Выходим на проспект Гядиминаса. Я притворяюсь, что хочу купить новую газету, прошу гостя идти к Университету, а сам возвращаюсь к газетному киоску. Издали можно минуту наблюдать походку поэта. Восемь крестиков не кажутся ему непреодолимыми. Шагает небыстро, потому что ищет Вильнюс, который действительно хорошо спрятался, однако он идёт иначе, чем все, идёт с достоинством, свободно и вправду легко, будто догоняя прошедшего раньше по этой самой улице младшего брата Анджея, носящего на один крестик меньше, или тех, недавно вспомнившихся элегантных предвоенных вильнюсских барышень. Это - неожиданно: приятно наблюдать за идущим пешком поэтом.

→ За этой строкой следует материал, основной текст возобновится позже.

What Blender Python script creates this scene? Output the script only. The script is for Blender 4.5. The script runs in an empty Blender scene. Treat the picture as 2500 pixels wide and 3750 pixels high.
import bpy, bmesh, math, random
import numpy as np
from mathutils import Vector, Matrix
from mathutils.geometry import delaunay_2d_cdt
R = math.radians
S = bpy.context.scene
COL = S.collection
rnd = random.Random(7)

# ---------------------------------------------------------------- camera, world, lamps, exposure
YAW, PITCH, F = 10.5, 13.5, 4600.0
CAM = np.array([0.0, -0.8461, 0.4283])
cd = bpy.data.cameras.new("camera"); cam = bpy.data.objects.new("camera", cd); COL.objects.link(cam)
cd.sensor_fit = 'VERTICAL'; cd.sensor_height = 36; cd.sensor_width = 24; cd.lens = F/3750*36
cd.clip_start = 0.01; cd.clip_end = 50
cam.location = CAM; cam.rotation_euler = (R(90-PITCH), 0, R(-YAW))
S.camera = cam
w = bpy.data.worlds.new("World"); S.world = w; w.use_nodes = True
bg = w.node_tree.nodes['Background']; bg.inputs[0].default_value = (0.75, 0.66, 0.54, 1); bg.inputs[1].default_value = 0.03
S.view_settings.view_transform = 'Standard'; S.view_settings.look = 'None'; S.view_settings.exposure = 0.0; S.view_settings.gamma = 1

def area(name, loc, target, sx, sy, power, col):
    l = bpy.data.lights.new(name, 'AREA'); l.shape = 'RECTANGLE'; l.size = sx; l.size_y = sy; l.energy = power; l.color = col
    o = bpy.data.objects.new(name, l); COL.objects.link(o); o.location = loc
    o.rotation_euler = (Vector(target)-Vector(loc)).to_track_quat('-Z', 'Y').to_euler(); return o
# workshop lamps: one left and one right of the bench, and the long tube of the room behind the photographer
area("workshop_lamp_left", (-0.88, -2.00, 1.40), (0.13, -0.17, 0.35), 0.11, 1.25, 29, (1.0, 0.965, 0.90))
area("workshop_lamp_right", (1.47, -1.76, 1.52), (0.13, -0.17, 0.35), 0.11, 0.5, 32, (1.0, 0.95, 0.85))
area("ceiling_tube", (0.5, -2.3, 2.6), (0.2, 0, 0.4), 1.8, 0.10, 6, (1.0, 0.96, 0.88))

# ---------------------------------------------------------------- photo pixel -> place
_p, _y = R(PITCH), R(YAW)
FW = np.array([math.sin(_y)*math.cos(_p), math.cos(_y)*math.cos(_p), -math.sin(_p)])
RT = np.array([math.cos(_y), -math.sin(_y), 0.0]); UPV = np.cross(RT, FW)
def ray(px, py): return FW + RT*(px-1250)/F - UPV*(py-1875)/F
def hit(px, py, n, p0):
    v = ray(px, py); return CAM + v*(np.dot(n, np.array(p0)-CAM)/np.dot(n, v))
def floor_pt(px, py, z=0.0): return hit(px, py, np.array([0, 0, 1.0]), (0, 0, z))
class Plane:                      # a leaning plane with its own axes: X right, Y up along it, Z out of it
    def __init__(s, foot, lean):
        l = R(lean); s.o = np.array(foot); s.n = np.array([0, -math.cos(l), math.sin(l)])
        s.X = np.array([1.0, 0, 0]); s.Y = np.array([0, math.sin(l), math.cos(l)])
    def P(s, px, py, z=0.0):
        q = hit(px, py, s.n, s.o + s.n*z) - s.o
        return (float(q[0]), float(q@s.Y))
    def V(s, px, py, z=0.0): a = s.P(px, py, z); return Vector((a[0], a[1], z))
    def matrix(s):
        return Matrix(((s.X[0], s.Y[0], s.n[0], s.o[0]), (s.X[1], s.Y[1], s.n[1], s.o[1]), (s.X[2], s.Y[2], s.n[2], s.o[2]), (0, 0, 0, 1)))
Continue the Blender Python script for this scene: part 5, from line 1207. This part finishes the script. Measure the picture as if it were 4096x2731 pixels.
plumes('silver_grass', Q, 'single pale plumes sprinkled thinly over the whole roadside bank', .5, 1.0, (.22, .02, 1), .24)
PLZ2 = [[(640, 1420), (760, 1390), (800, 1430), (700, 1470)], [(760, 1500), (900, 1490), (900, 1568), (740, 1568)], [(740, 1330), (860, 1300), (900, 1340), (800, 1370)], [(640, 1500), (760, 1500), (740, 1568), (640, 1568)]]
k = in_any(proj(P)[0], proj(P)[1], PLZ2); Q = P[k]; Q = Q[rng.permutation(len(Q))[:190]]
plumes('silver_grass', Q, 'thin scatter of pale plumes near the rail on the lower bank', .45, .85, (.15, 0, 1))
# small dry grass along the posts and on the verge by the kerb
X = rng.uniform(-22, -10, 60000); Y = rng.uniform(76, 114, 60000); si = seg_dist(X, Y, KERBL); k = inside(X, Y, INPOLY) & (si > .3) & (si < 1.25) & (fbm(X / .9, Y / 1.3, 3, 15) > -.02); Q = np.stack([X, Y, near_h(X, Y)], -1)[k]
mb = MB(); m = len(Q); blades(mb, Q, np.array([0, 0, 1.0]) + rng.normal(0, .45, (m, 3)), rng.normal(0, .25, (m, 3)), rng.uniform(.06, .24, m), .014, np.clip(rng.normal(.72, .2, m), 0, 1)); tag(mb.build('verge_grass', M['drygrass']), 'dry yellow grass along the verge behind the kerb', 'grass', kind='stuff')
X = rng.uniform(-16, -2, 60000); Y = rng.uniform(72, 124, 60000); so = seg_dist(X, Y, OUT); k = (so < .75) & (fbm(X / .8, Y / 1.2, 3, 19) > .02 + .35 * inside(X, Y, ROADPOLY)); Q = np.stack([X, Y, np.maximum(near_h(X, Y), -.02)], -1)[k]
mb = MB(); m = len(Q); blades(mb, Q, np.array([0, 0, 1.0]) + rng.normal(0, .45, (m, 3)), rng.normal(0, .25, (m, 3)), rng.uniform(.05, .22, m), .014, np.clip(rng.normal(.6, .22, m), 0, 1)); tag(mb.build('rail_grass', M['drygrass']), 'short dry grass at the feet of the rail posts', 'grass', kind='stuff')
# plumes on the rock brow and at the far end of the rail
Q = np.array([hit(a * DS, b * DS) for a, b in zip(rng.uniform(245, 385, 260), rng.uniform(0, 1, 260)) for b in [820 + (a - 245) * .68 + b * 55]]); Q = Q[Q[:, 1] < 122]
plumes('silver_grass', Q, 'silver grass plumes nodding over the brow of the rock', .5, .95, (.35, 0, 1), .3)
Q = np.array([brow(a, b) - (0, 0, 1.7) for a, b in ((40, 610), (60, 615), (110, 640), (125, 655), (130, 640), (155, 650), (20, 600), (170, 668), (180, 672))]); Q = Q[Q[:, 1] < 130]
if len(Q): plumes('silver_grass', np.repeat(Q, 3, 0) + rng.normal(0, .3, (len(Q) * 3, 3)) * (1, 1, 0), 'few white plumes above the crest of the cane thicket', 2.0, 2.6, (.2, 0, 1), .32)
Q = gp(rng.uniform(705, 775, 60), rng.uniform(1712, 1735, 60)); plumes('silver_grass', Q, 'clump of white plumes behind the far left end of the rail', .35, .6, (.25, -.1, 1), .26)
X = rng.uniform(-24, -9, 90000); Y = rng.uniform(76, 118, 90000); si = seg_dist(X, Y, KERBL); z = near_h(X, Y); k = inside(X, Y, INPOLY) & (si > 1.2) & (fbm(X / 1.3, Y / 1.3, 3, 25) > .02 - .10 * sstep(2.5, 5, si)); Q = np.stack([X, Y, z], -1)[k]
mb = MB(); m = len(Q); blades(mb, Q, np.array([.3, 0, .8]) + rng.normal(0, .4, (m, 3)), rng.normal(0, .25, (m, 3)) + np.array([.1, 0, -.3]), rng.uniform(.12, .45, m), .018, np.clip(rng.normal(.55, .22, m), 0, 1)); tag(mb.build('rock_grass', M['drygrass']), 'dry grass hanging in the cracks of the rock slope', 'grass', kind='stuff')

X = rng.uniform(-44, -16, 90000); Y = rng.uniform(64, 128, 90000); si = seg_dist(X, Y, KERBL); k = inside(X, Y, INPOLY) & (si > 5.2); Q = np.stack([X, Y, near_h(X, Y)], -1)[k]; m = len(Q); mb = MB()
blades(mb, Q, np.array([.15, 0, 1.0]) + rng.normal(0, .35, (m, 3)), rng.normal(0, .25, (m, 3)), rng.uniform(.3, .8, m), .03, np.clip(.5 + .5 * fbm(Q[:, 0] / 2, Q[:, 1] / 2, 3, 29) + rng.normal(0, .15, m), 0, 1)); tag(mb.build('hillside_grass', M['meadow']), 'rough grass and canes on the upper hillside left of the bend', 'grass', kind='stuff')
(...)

Каждый день мы оба с гостем обходим много медиумов. Правда, двигаемся короткими маршрутами. Не переутомляемся. Видевшая и жару и холод «Волга» Союза писателей пока ждёт в гараже - потребуется и она, если идти будет далеко или соберёмся за город. Пока что гуляем с улицы на улицу, от дома к дому.
Мы уже посетили одноэтажный, крытый шифером дом на улице Пакальнес, где он жил срезу после переселения в Вильнюс, уже нашли пятую среднюю школу - в те годы гимназию Сигизмунда Августа, где он учился более полувека тому назад, посмотрели на бывшее место работы - здание Радиофона в Жверинасе. Искали, но не нашли типографию, в которой были напечатаны первые стихотворения, книжный на улице Тоторю. Через площадь Даукантаса мы пришли в университетские дворики и лабиринты аудиторий. Напились чаю в моей квартире в доме, сохранившемся с семнадцатого века на перекрёстке улиц Доминикону и Гаоно, бывшем доме Гурецких. Из-за влаги от подземной реки Вингрю облупляется краска стен первого этажа, трескается штукатурка. Налёт от известкового камня, несформированного сталактита, подобный грязной соли, остаётся на руках гостя, если, идя во двор, он нечаянно заденет арку. Во время Второй мировой войны от этого дома начиналось гетто. Кто знает, говорит гость, очищая руку и рукав своего серого пиджака, могли ли быть стены, где пролита кровь, закрашены.
Пропавший, но оставшийся в воображении Вильнюс - это ещё один наш Великий Медиум. Он - самый таинственный. Искать его труднее всего, но и интереснее всего. Вещественность его форм - образ особенно сложных, многослойных кодов реальности. Исчезнувшие или исчезающие вещи. Не могу угадать, даже почуять, где остановится пеший (или попросит остановить «Волгу», которой я рулю) поэт. Не знаю, что он спросит, но я, видимо, ему не отвечу, не смогу убедительно объяснить. В поисках пропавшего города мы вовсе не торопимся, часто откладываем путешествие до некоторых улиц и площадей. Мотив - устали, придём в другой день, с самого утра. Снова ищем. Находим. Пропавший Вильнюс - не призрак. Он не пугает гостя. Напротив: успокаивает, притворяется таким же и тем же, только существующим, разрушающимся, уходящим.
Может, потому, хотя это редко встречается, не везде изменили названия старых улиц, номера домов. Иногда мы ищем то, чего точно невозможно найти: кусты сирени, которые росли в Лепкальнисе, около важной тропы к важным сердцу людям.
Среди пропавших вильнюсских медиумов - написанные в юности стихи. Значит, ищем и медиум «Жагары».
Их, оказывается, совсем не мало. Не только в бывших кафе, типографиях или университете. Есть даже живые, из Вильнюса никуда не уехавшие знакомые его юности. По телефону уже договорились, когда завернём выпить чаю к Владасу Дреме. Он живёт в Науяместисе, на холме - на улице Шальтиню. Далековато, видимо, спасёт «Волга».
В монастыре базилианцев, в келье Конрада будет устроен литературный вечер - публичное чтение стихов. И в это место мы пришли уже не в первый раз - улицами Пилес и Диджойи до самой Остра Брамы - Острых, или Ворот Зари.
Здесь, на острие оси Старого города, все обнаруженные нами и лишь воображаемые медиумы наконец выстраиваются. Впереди возникают слова литовского, беларусского, польского, латышского, идиш и других языков, их произносит пешеход, по его лёгкой походке я точно не смог бы сказать, сколько ему лет, а из окна дома на улице Шальтиню на него сосредоточенно смотрит живописец, график, историк, музейщик, первый почётный гражданин Вильнюса, автор работы «Пропавший Вильнюс» Владас Дрема.
Магически реальная конфигурация вильнюсских медиумов того 1992 года: такой же её вижу и сегодня."
(К слову, редактор портала, на котором выложено это эссе (www.bernardinai.lt), Андрюс Навицкас получил звание "Толерантного человека 2010 года". В 2009-м это звание досталось Томасу Венцлове.